For that matter, why is Sinic (Chinese) civilization distinguished from Buddhist civilization?
 
E.g., Latin America is a group of countries with European languages, religions and legal systems. On what grounds can it be treated separately from a Western civilization that includes Spain and Portugal?

One is tempted to suspect that the line being drawn here is racial -- every country Huntington classifies as "Western" is white-majority. Most Latin Americans have a lot of Indian blood.
 
And why is Vietnam Sinic and not Buddhist?

For that matter, why is Sinic (Chinese) civilization distinguished from Buddhist civilization?

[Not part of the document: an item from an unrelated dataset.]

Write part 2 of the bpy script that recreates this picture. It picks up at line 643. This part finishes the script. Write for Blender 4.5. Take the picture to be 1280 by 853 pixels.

Because they aren’t Buddhist, most of them are not anyway.
Yeah Buddhism were widespread, but it never became an dominant religion in China. Religious in general did not play that big of a part in the Chinese civilization.
 
Because they aren’t Buddhist, most of them are not anyway.
Yeah Buddhism were widespread, but it never became an dominant religion in China. Religious in general did not play that big of a part in the Chinese civilization.

That is historically true. Religion was important in that the Emperor was chief priest of the Chinese folk religion that predated Buddhism, Taoism and Confucianism, and there were certain rites only he could perform; but there was never any evangelism in that.